Write out the listing beneath this instruction in its entirety, exactly as it reads.

*** DATA LINES

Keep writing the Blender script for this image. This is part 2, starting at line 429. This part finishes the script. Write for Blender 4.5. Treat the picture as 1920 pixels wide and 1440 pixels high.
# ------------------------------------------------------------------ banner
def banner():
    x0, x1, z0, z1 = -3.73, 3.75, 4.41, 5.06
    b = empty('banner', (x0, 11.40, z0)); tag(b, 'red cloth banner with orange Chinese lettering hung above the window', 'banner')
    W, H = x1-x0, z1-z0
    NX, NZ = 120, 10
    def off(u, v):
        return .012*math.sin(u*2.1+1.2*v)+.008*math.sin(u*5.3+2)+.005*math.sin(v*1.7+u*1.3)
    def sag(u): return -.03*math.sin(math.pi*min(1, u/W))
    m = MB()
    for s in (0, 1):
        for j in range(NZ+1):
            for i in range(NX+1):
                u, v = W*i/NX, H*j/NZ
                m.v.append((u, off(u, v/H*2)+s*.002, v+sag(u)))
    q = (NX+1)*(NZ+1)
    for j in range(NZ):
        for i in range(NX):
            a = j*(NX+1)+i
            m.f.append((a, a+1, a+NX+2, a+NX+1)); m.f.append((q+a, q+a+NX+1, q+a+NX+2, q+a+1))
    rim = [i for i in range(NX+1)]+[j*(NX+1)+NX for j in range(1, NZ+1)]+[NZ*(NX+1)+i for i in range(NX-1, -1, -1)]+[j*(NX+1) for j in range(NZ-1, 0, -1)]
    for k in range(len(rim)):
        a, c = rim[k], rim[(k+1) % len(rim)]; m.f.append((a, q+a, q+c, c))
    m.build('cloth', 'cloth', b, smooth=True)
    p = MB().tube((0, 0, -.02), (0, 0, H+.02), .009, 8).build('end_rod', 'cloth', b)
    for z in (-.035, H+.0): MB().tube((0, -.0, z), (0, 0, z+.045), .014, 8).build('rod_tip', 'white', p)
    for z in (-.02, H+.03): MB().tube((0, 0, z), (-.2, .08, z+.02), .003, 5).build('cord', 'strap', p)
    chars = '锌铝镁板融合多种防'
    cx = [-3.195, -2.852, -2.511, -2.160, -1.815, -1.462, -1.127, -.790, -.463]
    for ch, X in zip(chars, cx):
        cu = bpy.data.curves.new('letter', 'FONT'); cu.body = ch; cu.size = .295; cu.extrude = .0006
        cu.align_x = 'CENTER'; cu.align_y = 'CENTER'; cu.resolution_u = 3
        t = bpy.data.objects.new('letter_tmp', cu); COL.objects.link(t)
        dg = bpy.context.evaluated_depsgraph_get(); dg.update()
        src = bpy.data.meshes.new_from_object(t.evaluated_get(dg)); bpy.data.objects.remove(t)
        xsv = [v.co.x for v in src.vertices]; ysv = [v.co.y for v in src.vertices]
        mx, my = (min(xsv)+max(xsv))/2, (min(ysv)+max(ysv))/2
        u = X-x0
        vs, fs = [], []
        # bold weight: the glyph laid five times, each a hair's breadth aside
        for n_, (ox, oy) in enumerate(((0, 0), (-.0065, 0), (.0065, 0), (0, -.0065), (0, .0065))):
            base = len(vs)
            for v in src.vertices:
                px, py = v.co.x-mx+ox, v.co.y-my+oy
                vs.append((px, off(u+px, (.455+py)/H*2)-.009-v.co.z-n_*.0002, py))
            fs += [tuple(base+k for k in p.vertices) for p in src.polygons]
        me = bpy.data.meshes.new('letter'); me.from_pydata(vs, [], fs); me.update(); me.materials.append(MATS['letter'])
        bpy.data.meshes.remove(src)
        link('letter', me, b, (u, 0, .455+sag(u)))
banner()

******

ANSWER FOR THIS EXERCISE =>
Keep writing the Blender script for this image. This is part 2, starting at line 429. This part finishes the script. Write for Blender 4.5. Treat the picture as 1920 pixels wide and 1440 pixels high.
# ------------------------------------------------------------------ banner
def banner():
    x0, x1, z0, z1 = -3.73, 3.75, 4.41, 5.06
    b = empty('banner', (x0, 11.40, z0)); tag(b, 'red cloth banner with orange Chinese lettering hung above the window', 'banner')
    W, H = x1-x0, z1-z0
    NX, NZ = 120, 10
    def off(u, v):
        return .012*math.sin(u*2.1+1.2*v)+.008*math.sin(u*5.3+2)+.005*math.sin(v*1.7+u*1.3)
    def sag(u): return -.03*math.sin(math.pi*min(1, u/W))
    m = MB()
    for s in (0, 1):
        for j in range(NZ+1):
            for i in range(NX+1):
                u, v = W*i/NX, H*j/NZ
                m.v.append((u, off(u, v/H*2)+s*.002, v+sag(u)))
    q = (NX+1)*(NZ+1)
    for j in range(NZ):
        for i in range(NX):
            a = j*(NX+1)+i
            m.f.append((a, a+1, a+NX+2, a+NX+1)); m.f.append((q+a, q+a+NX+1, q+a+NX+2, q+a+1))
    rim = [i for i in range(NX+1)]+[j*(NX+1)+NX for j in range(1, NZ+1)]+[NZ*(NX+1)+i for i in range(NX-1, -1, -1)]+[j*(NX+1) for j in range(NZ-1, 0, -1)]
    for k in range(len(rim)):
        a, c = rim[k], rim[(k+1) % len(rim)]; m.f.append((a, q+a, q+c, c))
    m.build('cloth', 'cloth', b, smooth=True)
    p = MB().tube((0, 0, -.02), (0, 0, H+.02), .009, 8).build('end_rod', 'cloth', b)
    for z in (-.035, H+.0): MB().tube((0, -.0, z), (0, 0, z+.045), .014, 8).build('rod_tip', 'white', p)
    for z in (-.02, H+.03): MB().tube((0, 0, z), (-.2, .08, z+.02), .003, 5).build('cord', 'strap', p)
    chars = '锌铝镁板融合多种防'
    cx = [-3.195, -2.852, -2.511, -2.160, -1.815, -1.462, -1.127, -.790, -.463]
    for ch, X in zip(chars, cx):
        cu = bpy.data.curves.new('letter', 'FONT'); cu.body = ch; cu.size = .295; cu.extrude = .0006
        cu.align_x = 'CENTER'; cu.align_y = 'CENTER'; cu.resolution_u = 3
        t = bpy.data.objects.new('letter_tmp', cu); COL.objects.link(t)
        dg = bpy.context.evaluated_depsgraph_get(); dg.update()
        src = bpy.data.meshes.new_from_object(t.evaluated_get(dg)); bpy.data.objects.remove(t)
        xsv = [v.co.x for v in src.vertices]; ysv = [v.co.y for v in src.vertices]
        mx, my = (min(xsv)+max(xsv))/2, (min(ysv)+max(ysv))/2
        u = X-x0
        vs, fs = [], []
        # bold weight: the glyph laid five times, each a hair's breadth aside
        for n_, (ox, oy) in enumerate(((0, 0), (-.0065, 0), (.0065, 0), (0, -.0065), (0, .0065))):
            base = len(vs)
            for v in src.vertices:
                px, py = v.co.x-mx+ox, v.co.y-my+oy
                vs.append((px, off(u+px, (.455+py)/H*2)-.009-v.co.z-n_*.0002, py))
            fs += [tuple(base+k for k in p.vertices) for p in src.polygons]
        me = bpy.data.meshes.new('letter'); me.from_pydata(vs, [], fs); me.update(); me.materials.append(MATS['letter'])
        bpy.data.meshes.remove(src)
        link('letter', me, b, (u, 0, .455+sag(u)))
banner()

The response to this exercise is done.